WHAT IS ASKED –
Transcribe the listing below from its opening line up to and including the line that contains "COL = C.collection"; reproduce nothing else.

RECORDED INFORMATION –
-- -- --

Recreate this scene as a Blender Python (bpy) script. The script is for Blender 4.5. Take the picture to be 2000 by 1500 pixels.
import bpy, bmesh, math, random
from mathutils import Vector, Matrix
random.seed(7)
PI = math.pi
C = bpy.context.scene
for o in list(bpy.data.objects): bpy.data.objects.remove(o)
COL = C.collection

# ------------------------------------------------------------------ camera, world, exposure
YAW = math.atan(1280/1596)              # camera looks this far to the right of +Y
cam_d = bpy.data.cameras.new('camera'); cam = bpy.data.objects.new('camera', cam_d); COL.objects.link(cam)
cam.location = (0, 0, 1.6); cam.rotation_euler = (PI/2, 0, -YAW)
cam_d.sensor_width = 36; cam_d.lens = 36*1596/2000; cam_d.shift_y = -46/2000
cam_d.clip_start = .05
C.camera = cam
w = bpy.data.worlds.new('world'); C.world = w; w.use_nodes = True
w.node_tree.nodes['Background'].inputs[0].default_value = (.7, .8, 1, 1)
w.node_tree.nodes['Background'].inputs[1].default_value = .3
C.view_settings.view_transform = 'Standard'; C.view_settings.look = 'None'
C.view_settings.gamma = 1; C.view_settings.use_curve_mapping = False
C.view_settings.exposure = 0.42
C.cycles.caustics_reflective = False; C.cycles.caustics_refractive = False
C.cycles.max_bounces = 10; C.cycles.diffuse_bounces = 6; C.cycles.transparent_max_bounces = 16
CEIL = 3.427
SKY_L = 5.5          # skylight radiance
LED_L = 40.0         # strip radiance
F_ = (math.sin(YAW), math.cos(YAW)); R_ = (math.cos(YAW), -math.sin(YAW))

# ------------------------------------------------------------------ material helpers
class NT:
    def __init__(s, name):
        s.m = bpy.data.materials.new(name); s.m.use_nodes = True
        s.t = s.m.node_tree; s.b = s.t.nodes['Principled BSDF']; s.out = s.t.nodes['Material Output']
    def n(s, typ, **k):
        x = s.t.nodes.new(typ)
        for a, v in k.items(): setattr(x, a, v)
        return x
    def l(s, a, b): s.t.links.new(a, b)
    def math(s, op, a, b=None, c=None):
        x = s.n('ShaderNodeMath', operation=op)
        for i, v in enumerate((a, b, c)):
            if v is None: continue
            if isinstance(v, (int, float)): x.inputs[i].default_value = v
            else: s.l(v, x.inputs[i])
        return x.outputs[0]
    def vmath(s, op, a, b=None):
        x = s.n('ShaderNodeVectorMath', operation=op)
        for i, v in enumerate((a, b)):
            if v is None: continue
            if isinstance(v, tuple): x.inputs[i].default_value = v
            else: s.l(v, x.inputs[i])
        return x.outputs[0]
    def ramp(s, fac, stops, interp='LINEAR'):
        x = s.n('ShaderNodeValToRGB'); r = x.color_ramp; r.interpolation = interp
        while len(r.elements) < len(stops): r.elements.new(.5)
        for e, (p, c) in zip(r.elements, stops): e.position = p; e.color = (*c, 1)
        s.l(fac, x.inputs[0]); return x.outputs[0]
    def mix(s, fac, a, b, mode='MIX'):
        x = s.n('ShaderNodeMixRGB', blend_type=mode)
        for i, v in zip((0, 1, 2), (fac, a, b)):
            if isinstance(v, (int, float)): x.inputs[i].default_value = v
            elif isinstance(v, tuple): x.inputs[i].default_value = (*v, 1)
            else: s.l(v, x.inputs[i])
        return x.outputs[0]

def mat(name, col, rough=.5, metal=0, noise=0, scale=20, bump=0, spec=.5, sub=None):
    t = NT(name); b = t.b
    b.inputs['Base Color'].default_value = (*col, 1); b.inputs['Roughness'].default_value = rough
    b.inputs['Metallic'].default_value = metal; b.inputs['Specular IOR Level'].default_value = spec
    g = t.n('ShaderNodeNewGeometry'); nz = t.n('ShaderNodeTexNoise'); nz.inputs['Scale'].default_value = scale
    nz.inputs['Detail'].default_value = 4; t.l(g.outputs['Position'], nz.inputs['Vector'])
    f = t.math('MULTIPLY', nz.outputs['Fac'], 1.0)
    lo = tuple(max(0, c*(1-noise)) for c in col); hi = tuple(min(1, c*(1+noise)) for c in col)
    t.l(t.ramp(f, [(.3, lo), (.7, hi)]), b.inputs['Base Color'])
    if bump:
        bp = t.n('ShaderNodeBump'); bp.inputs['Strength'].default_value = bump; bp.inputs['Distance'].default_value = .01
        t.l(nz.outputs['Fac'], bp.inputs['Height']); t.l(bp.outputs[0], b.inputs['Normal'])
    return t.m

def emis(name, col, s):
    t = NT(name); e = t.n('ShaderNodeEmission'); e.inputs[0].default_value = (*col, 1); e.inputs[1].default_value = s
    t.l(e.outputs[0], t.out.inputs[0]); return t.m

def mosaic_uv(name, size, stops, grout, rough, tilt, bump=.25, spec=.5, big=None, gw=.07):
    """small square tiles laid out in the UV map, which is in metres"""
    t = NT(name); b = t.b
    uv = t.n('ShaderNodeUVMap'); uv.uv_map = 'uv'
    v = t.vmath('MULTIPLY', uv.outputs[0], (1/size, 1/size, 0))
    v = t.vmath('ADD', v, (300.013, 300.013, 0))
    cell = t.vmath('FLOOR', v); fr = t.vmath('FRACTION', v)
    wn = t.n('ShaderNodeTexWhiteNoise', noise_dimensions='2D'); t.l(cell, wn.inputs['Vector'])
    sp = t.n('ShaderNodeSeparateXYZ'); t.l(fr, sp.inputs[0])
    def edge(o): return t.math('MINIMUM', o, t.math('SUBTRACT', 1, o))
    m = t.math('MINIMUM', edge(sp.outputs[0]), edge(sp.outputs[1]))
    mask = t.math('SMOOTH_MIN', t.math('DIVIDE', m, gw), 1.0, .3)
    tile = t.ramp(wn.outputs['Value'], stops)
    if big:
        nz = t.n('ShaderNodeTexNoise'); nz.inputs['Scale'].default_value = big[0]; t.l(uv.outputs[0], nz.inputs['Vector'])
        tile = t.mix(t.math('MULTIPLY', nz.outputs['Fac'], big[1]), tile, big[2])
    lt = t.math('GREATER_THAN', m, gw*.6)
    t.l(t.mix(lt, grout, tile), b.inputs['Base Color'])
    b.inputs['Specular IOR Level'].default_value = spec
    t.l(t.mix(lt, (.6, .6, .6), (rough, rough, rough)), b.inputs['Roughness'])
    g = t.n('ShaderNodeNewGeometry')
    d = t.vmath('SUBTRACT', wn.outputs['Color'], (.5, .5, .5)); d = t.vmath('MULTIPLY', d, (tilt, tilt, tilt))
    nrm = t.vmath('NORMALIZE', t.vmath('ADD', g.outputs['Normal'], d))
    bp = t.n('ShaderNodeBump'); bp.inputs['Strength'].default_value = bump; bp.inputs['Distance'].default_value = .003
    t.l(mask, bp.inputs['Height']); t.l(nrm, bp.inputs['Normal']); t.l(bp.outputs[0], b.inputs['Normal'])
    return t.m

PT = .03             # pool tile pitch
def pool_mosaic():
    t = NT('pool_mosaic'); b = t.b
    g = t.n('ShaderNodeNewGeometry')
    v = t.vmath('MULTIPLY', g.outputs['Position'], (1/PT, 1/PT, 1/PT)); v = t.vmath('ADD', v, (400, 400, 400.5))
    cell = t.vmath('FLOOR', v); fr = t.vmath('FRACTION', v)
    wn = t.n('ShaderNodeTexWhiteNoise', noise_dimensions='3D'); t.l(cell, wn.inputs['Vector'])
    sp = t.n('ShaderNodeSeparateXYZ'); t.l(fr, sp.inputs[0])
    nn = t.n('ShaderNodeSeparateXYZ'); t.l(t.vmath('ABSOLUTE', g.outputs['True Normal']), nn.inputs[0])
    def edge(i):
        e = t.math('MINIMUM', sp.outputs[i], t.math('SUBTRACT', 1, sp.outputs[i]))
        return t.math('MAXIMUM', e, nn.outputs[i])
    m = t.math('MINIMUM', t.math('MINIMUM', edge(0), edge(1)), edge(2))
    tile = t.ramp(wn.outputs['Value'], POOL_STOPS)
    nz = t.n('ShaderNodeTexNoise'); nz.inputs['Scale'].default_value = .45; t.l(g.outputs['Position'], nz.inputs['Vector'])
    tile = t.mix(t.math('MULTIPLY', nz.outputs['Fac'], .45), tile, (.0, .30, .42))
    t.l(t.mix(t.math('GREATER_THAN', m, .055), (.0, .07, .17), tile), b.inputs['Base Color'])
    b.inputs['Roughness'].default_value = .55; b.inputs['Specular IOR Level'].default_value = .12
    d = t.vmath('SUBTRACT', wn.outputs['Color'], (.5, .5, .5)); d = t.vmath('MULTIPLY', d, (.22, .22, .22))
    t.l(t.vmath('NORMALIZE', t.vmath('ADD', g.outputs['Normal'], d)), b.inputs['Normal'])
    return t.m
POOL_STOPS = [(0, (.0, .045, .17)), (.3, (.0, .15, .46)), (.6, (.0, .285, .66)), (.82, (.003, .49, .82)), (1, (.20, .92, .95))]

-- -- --

ANSWER TO THIS PROBLEM –
Recreate this scene as a Blender Python (bpy) script. The script is for Blender 4.5. Take the picture to be 2000 by 1500 pixels.
import bpy, bmesh, math, random
from mathutils import Vector, Matrix
random.seed(7)
PI = math.pi
C = bpy.context.scene
for o in list(bpy.data.objects): bpy.data.objects.remove(o)
COL = C.collection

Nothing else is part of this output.